Editor's Note: I'll start off this review by mentioning that I didn't write this one. This review is brought to us by our new Portland-based contributer, Dave. Dave is, perhaps, going to be the figurehead of our Citizen Dick Western Campus. One thing's for sure, he knows him some Bright Eyes. Join us in welcoming Dave in his opening contribution. We're looking forward to hearing more from the Wild Wild West as our journey marches onward. Onto his review on the new album.
The People’s Key: A three-day guided retreat led by the dean of earnestness himself.
The People’s Key begins with a Christian neo-New Age preacherman describing a Sumerian myth of the introduction of evil to this world through the arrival of snake-like beings in chariots of fire in the Garden of Eden. The new arrivals made slaves out of the people and began trying to hybridize the locals, which, after twenty generations of trial and failure, successfully produced phase-shifting reptilian spawn who could travel to the fourth dimension. Keeping these phase shifters in balance with the non-hybridized populations allows civilization to continue.
And then the music starts. Oberst describes dichotomies and paradoxes, and noodles in traditional Christian and Eastern spiritual explanations and solaces. Unlike previous albums, there are no named characters in the songs, and few character portrayals overall. I had always enjoyed these glimpses into characters' lives as they spun through Oberst’s orbit, and missed them on “The People’s Key.”
Starting albums with spoken word, either with Oberst speaking or otherwise, is a common Bright Eyes theme. The beginning of The People’s Key reminds me of its predecessor Cassadaga's first track, “Clairaudients (Kill or Be Killed),” in which we listen in on a phone call with a New Age advisor directing the listener, or Oberst, to embark on a trip throughout the southwestern US to find vortexes and the center of energy. To get rid of the “old feeling, the old way of thinking.” She implores us/him to embrace transformation. The album feels like an attempt to reconcile many of the "shamanic space/time/religion reality fuck-withs" Conor has thrown at his audience throughout the course of Bright Eyes. I think this is why the album is frayed musically and thematically. It feels like it's time for something new, where Oberst can refocus in a specific direction free of history.

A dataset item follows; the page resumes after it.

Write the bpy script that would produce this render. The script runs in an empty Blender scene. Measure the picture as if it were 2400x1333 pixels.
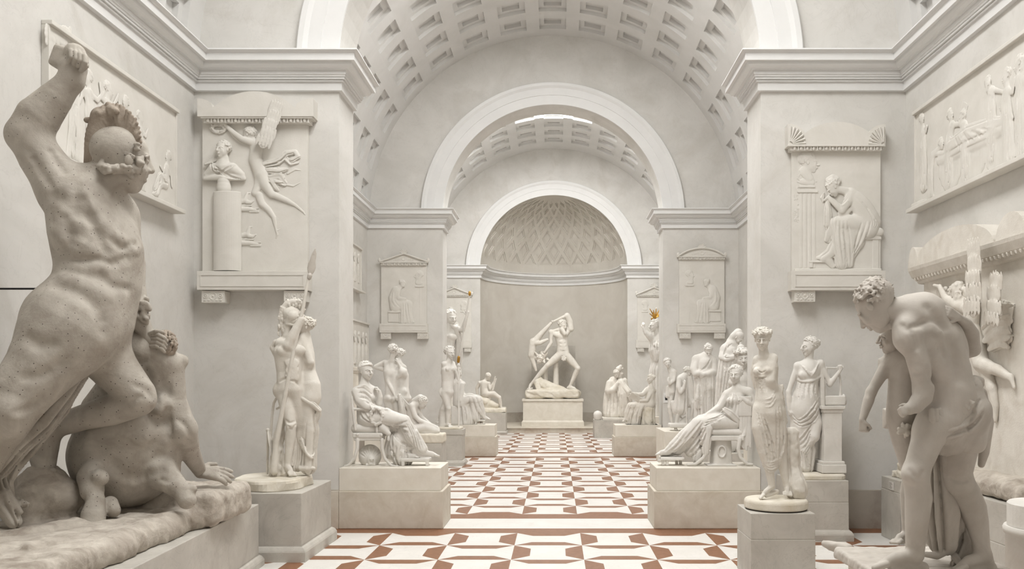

The “Ladder Song” is the most successful attempt at synopsizing Bright Eyes' orientation throughout the eight studio album traverse. Repeated invocations of “you are not alone” reach out and speak back in time to the teenage Oberst, who reached as far outside of Oklahoma as he could. The lyric from the penultimate song is the most comforting intention I heard on the album: “I’ll know when it’s finally over, this life was a hallucination. You’re not alone in anything, you’re not alone in trying to be.”
The arrangements throughout are ambitious and largely unsuccessful. Early in Bright Eyes’ albums Oberst brought together singer/songwriter feel with lo-fi theatricality. “I’m Wide Awake, It’ Morning” achieved the optimal mix of country and indie sensibility. It had timely steel guitar and sensible accompaniment. Throughout The People’s Key there is entirely too much synth matched to steel guitar. “Jejune Stars” starts with a drum and guitar combo that would feel at home on a The Sword track. Much of the album sounds like it was produced by an accomplished purveyor of vapid mall pop.
On the last track, the metaphysical preacherman discusses how humankind needs to achieve enlightenment to achieve peace, that we need to continue the search for compassion, love, and finally mercy. Since The People’s Key is billed as the last of the Oberst incarnation of Bright Eyes, it was hard to listen without comparing to the rest of the albums. As a long-time fan, I hoped to hear at least one track that matched the fervor of “The Calendar Hung Itself” or the earnestness of “At The Bottom of Everything” or the pain of “Poison Oak.” You won’t find anything to latch onto on this record, but for those who yammer about closure, it is in your best interest to have that last pity listen with Conor before he goes off into new projects. In the hallucinated interview at the end of “An Attempt to Tip the Scales,” Conor talks about why he writes (to create feelings) and that, “the message is intended to be universal." Early Bright Eyes did this through intimate confessional songs. Later day Bright Eyes veered into delivering the message through explorations of faith, fidelity, loyalty and acceptance that were less personal and, ultimately, less successful. I, more deeply than anything, wanted a wake for Padraic, and something from the last album to cherish. Alas, Conor decided that dead brothers should stay in the ground.








Welcome, Slutty Dave. Excellent review!
this album seems boring like 9th grade history class. didn’t like it then and certainly won’t now. thanks for saving me $15.